Riccardo Tisci has left the building. As we wait for the news about his successor at Givenchy—all we could elicit today was an assurance that the announcement would happen “very soon”—the studio team has designed an interim collection. As these things go, this was a clever one. For Fall 2017, the atelier chose 27 looks from Tisci’s 12-year oeuvre, each one, as a PR rep put it, “as representative of the house codes as possible.” He didn’t mean Tisci’s codes; he meant Hubert de Givenchy’s, and he included lace and ruffles in that number. But, of course, the pieces in the new Fall collection bear Tisci’s stamp. If the house has a global image now it is not thanks to its founder or his earlier successors; it is due to the untested young Italian, barely 30, who took over in 2005.

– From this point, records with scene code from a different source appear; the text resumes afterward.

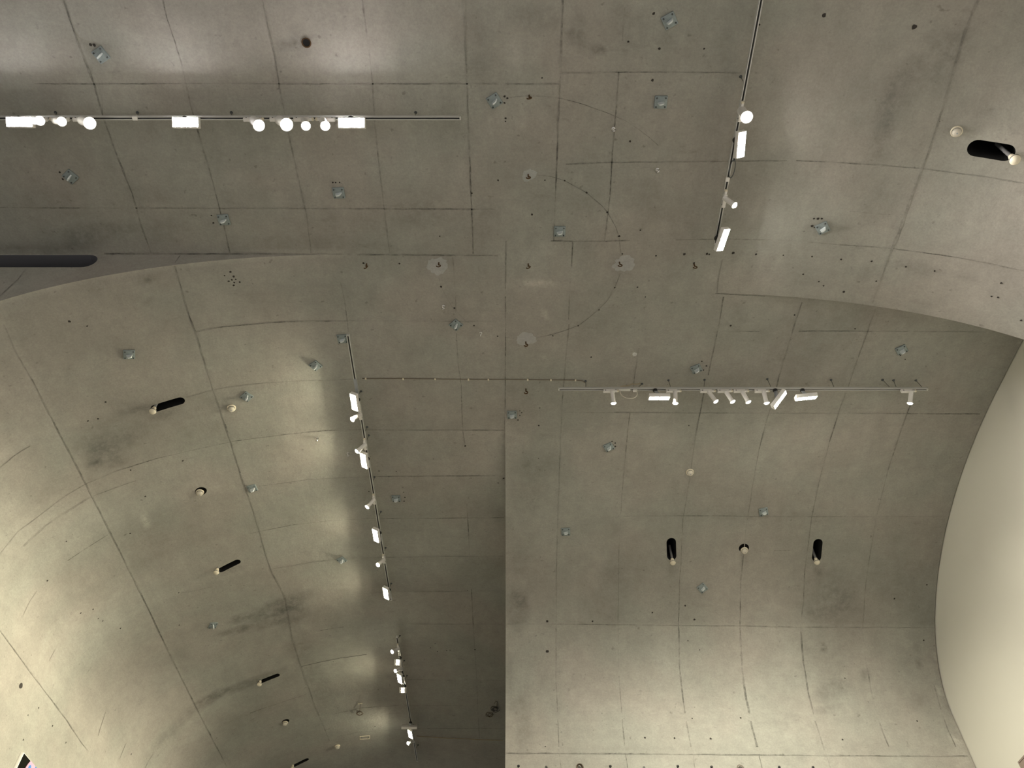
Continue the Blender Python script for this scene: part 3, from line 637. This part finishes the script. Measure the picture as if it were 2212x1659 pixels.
# ------------------------------------------------------------------ lighting tracks
DROP = 0.021 * H
ZT = H + ZE - DROP                         # underside height of the tracks
_y = lambda v: ray(1103, v); 
YT_R = (H - DROP) * ray(1600, 842.5)[1] / ray(1600, 842.5)[2]
YT_L = (H - DROP) * ray(600, 256)[1] / ray(600, 256)[2]
XT_L = -0.2537 * (H - DROP); XT_R = 0.2929 * (H - DROP)

def track_rail(p, q, label, hangers, extra=None):
    """aluminium track with a black slot, end caps and the wires that hold it"""
    p, q = Vector(p), Vector(q); d = (q - p).normalized(); L = (q - p).length
    root = thing('track_rail', p, label, 'lighting track', 'ceiling lighting tracks')
    F = frame((0, 0, 1), d); T = Matrix.Translation((q - p) / 2) @ F
    bm = newbm()
    for y in (-.0135, .0135): box(bm, (L, .009, .034), T @ Matrix.Translation((0, y, .017)), .0015)
    box(bm, (L, .036, .006), T @ Matrix.Translation((0, 0, .037)), .001); link('profile', mesh('profile', bm, M['rail']), root)
    bm = newbm(); box(bm, (L - .01, .018, .020), T @ Matrix.Translation((0, 0, .024))); link('slot', mesh('slot', bm, M['black']), root)
    for s in (-1, 1):
        bm = newbm(); box(bm, (.012, .037, .040), T @ Matrix.Translation((s * (L / 2 + .004), 0, .020)), .002); link('end_cap', mesh('end_cap', bm, M['rail']), root)
    for (u, v), along, side in hangers:
        top = hit(u, v)[1]; bot = p + d * max(.02, min(L - .02, along)) + Vector((0, 0, .04))
        bm = newbm(); rod(bm, top - p, bot - p, .0035, 6); link('hanger_wire', mesh('hanger_wire', bm, M['wire']), root)
        bm = newbm(); lathe(bm, [(.016, 0), (.014, .012), (.006, .022)], Matrix.Translation(top - p) @ frame(bot - top), 10); link('ceiling_cup', mesh('ceiling_cup', bm, M['bolt']), root)
    return root

def on_xrail(u, yt, dz=0.0):               # point of a track that runs along X, seen in column u
    z = ZT + dz - ZE
    lo, hi_ = -800, 2600
    # the row follows from the track's depth and height
    k = yt / z; tn = (math.sin(PITCH) * k - math.cos(PITCH)); y_ = -(k * math.sin(PITCH) - math.cos(PITCH)) / (math.sin(PITCH) + k * math.cos(PITCH))
    d = ray(u, V0 - FPX * y_); t = z / d[2]; return Vector((d[0] * t, yt, ZT + dz))
def on_yrail(v, xt, dz=0.0):               # point of a track that runs along Y, seen in row v
    d = ray(U0, v); z = ZT + dz - ZE; return Vector((xt, d[1] / d[2] * z, ZT + dz))

pR0, pR1 = on_xrail(1208, YT_R), on_xrail(2003, YT_R)
rR = track_rail(pR0, pR1, 'white lamp track across the far right vault', [((u, v), (on_xrail(x, YT_R) - pR0).length, 0) for u, v, x in
    ((1265,823,1266), (1444,821,1450), (1387,829,1378), (1522,820,1522), (1657,818,1668), (1795,820,1804), (1906,820,1926), (1930,821,1939), (1978,821,1996))])
pA0, pA1 = on_yrail(726, XT_L), on_yrail(1297, XT_L)
HK = [((884/11.06+700, 905/11.06+760),850),((793,920),940),((797,939),955),((809,1029),1046),((823,1102),1122),((833,1183),1196),((846,1259),1275)]
rA = track_rail(pA0, pA1, 'upper lamp track on the far left vault', [((u, v), (on_yrail(x, XT_L) - pA0).length, 0) for (u, v), x in
    (((780,845),858), ((793,922),940), ((797,940),960), ((809,1030),1050), ((823,1105),1122), ((833,1183),1200), ((845,1260),1278))])
pB0, pB1 = on_yrail(1378, XT_L), on_yrail(1645, XT_L)
rB = track_rail(pB0, pB1, 'lower lamp track on the far left vault', [((u, v), (on_yrail(x, XT_L) - pB0).length, 0) for (u, v), x in
    (((864,1373),1385), ((873,1427),1440), ((879,1459),1476), ((893,1565),1578), ((903,1609),1622))])
pU0, pU1 = on_yrail(-120, XT_R), on_yrail(527, XT_R)
rU = track_rail(pU0, pU1, 'lamp track on the near right vault carrying the dazzling lamp', [((u, v), (on_yrail(x, XT_R) - pU0).length, 0) for (u, v), x in
    (((1600,165),185), ((1585,345),360), ((1556,505),515), ((1634,60),70))])
pW0, pW1 = on_xrail(-160, YT_L), on_xrail(993, YT_L)
rW = track_rail(pW0, pW1, 'lamp track with the row of bright lamps on the near left ceiling', [((u, v), (on_xrail(x, YT_L) - pW0).length, 0) for u, v, x in
    ((297,243,296), (500,243,499), (898,243,896), (120,243,118))])
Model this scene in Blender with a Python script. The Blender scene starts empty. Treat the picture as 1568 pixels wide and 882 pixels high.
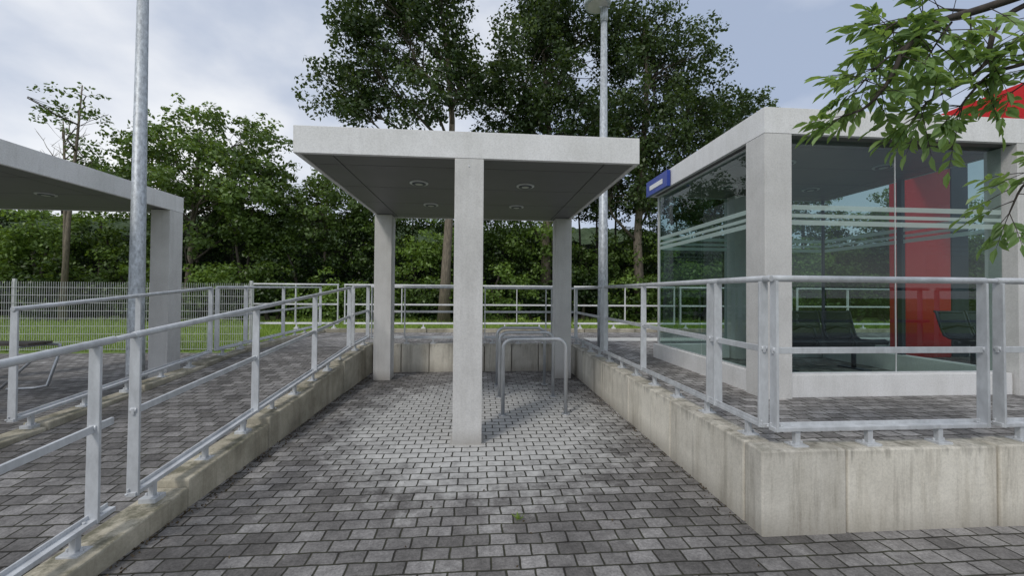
import bpy, math, random
import numpy as np
from mathutils import Vector, Matrix
R=math.radians
scene=bpy.context.scene
rng=np.random.default_rng(7)
random.seed(7)

# ---------------------------------------------------------------- materials
def newmat(name):
    m=bpy.data.materials.new(name); m.use_nodes=True
    nt=m.node_tree; nt.nodes.clear()
    out=nt.nodes.new('ShaderNodeOutputMaterial')
    return m,nt,out
def N(nt,t,**kw):
    n=nt.nodes.new(t)
    for k,v in kw.items():
        setattr(n,k,v)
    return n
def ramp(nt,fac,stops):
    r=nt.nodes.new('ShaderNodeValToRGB')
    el=r.color_ramp.elements
    while len(el)<len(stops): el.new(0.5)
    for e,(p,c) in zip(el,stops):
        e.position=p; e.color=(c[0],c[1],c[2],1) if not isinstance(c,(int,float)) else (c,c,c,1)
    nt.links.new(fac,r.inputs[0]); return r.outputs[0]
def coords(nt,scale=(1,1,1)):
    tc=N(nt,'ShaderNodeTexCoord'); mp=N(nt,'ShaderNodeMapping')
    mp.inputs['Scale'].default_value=scale
    nt.links.new(tc.outputs['Object'],mp.inputs[0]); return mp.outputs[0]
def noise(nt,vec,scale,detail=5,rough=.6):
    n=N(nt,'ShaderNodeTexNoise'); n.inputs['Scale'].default_value=scale
    n.inputs['Detail'].default_value=detail; n.inputs['Roughness'].default_value=rough
    nt.links.new(vec,n.inputs['Vector']); return n.outputs['Fac']
def mix(nt,fac,a,b,mode='MIX'):
    m=N(nt,'ShaderNodeMix',data_type='RGBA',blend_type=mode)
    for s,v in ((m.inputs[0],fac),(m.inputs[6],a),(m.inputs[7],b)):
        if isinstance(v,(int,float)): s.default_value=v
        elif isinstance(v,tuple): s.default_value=(v[0],v[1],v[2],1)
        else: nt.links.new(v,s)
    return m.outputs[2]
def princ(nt,out,color,rough=.8,metal=0,bump=None,bs=.3,bd=.01,spec=.5):
    p=N(nt,'ShaderNodeBsdfPrincipled')
    for s,v in ((p.inputs['Base Color'],color),(p.inputs['Roughness'],rough)):
        if isinstance(v,(int,float)): s.default_value=v if s.type=='VALUE' else (v,v,v,1)
        elif isinstance(v,tuple): s.default_value=(v[0],v[1],v[2],1)
        else: nt.links.new(v,s)
    p.inputs['Metallic'].default_value=metal
    p.inputs['Specular IOR Level'].default_value=spec
    if bump is not None:
        b=N(nt,'ShaderNodeBump'); b.inputs['Strength'].default_value=bs; b.inputs['Distance'].default_value=bd
        nt.links.new(bump,b.inputs['Height']); nt.links.new(b.outputs[0],p.inputs['Normal'])
    nt.links.new(p.outputs[0],out.inputs[0]); return p
def math_(nt,op,a,b,c=None,clamp=False):
    m=N(nt,'ShaderNodeMath',operation=op); m.use_clamp=clamp
    for i,v in enumerate((a,b,c)):
        if v is None: continue
        if isinstance(v,(int,float)): m.inputs[i].default_value=v
        else: nt.links.new(v,m.inputs[i])
    return m.outputs[0]

def concrete(name,light,dark,streak=.6,sx=5,edge=None,island=0,moss=0,foot=None):
    m,nt,out=newmat(name)
    v=coords(nt); n1=noise(nt,v,1.8,9,.65)
    base=ramp(nt,n1,[(.34,dark),(.62,light)])
    vs=coords(nt,(sx,sx,.35)); n2=noise(nt,vs,1.1,7,.72)
    vt=coords(nt,(sx*3.2,sx*3.2,.9)); n4=noise(nt,vt,1.0,6,.75)
    st=ramp(nt,n2,[(.34,(.26,.24,.21)),(.44,(.74,.72,.68)),(.52,(1,1,1))])
    c=mix(nt,streak,base,st,'MULTIPLY')
    c=mix(nt,streak*.8,c,ramp(nt,n4,[(.33,(.35,.33,.30)),(.46,(1,1,1))]),'MULTIPLY')
    n3=noise(nt,v,70,3,.7)
    c=mix(nt,.35,c,ramp(nt,n3,[(.3,.55),(.6,1.)]),'MULTIPLY')
    if island:
        ge=N(nt,'ShaderNodeNewGeometry')
        c=mix(nt,1,c,ramp(nt,ge.outputs['Random Per Island'],[(0,(1-island,1-island,1-island)),(1,(1.08,1.07,1.04))]),'MULTIPLY')
    tc=N(nt,'ShaderNodeTexCoord'); sp=N(nt,'ShaderNodeSeparateXYZ'); nt.links.new(tc.outputs['Object'],sp.inputs[0]); Z=sp.outputs['Z']
    if edge:   # run-off grime hanging from the coping
        a=math_(nt,'MULTIPLY_ADD',n4,edge[1]*3.0,Z)
        mr=N(nt,'ShaderNodeMapRange'); nt.links.new(a,mr.inputs[0])
        mr.inputs[1].default_value=edge[0]+edge[1]*1.15; mr.inputs[2].default_value=edge[0]+edge[1]*2.1; mr.inputs[3].default_value=0; mr.inputs[4].default_value=.9
        c=mix(nt,mr.outputs[0],c,(.11,.10,.08))
    if foot is not None:
        a=math_(nt,'MULTIPLY_ADD',n1,-.3,Z)
        mr=N(nt,'ShaderNodeMapRange'); nt.links.new(a,mr.inputs[0])
        mr.inputs[1].default_value=foot-.20; mr.inputs[2].default_value=foot+.0; mr.inputs[3].default_value=.55; mr.inputs[4].default_value=0
        c=mix(nt,mr.outputs[0],c,(.20,.18,.15))
    if moss:
        ge2=N(nt,'ShaderNodeNewGeometry'); s2=N(nt,'ShaderNodeSeparateXYZ'); nt.links.new(ge2.outputs['Normal'],s2.inputs[0])
        f=math_(nt,'MULTIPLY',ramp(nt,noise(nt,v,5,8,.75),[(.46,0.),(.60,1.)]),math_(nt,'MAXIMUM',s2.outputs['Z'],.2))
        c=mix(nt,math_(nt,'MULTIPLY',f,moss),c,(.085,.085,.05))
    princ(nt,out,c,.87,bump=n3,bs=.4,bd=.003)
    return m
M_wall=concrete('wall_concrete',(.80,.77,.69),(.62,.59,.52),.50,3.6,(.565,.16),.30,.4,.02)
M_curb=concrete('curb_concrete',(.58,.54,.44),(.30,.28,.22),.35,4,None,.15,.8)
M_col=concrete('column_concrete',(.66,.655,.64),(.56,.555,.54),.14,3,None,0,0,.03)
M_roof=concrete('fascia_concrete',(.80,.80,.80),(.71,.71,.70),.14,2)
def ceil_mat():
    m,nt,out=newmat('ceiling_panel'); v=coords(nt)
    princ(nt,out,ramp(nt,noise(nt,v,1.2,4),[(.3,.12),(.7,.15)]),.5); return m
M_ceil=ceil_mat()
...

As famous and successful as he became, Tisci required a while to warm up and grow into his role, truth be told; the great majority of the pieces in this collection date from 2010 and later, which is five years after he took the job. That’s a point worth making, considering that these days creative directors are lucky if they last three years, let alone nearly twice that. Tisci may be the last of his kind, which isn’t a good thing for fashion. Consistency is the ugly stepsister of change in this business, but it’s just as essential. Maybe more. It takes time to establish a voice and make it connect across markets and media. Let’s remember that fact as we greet Givenchy’s new creative director in the coming weeks. Days? And let’s honor all that Tisci contributed to this house—most recently the best-in-show beaded flapper dress that Emma Stone wore when she picked up her Best Actress Oscar at the Academy Awards last month.
And now a word for the studio team. They came up with the timely idea of presenting this interim collection entirely in red, the color of the season. Whoever replaces RT should be happy to know that these guys and girls have their eyes open.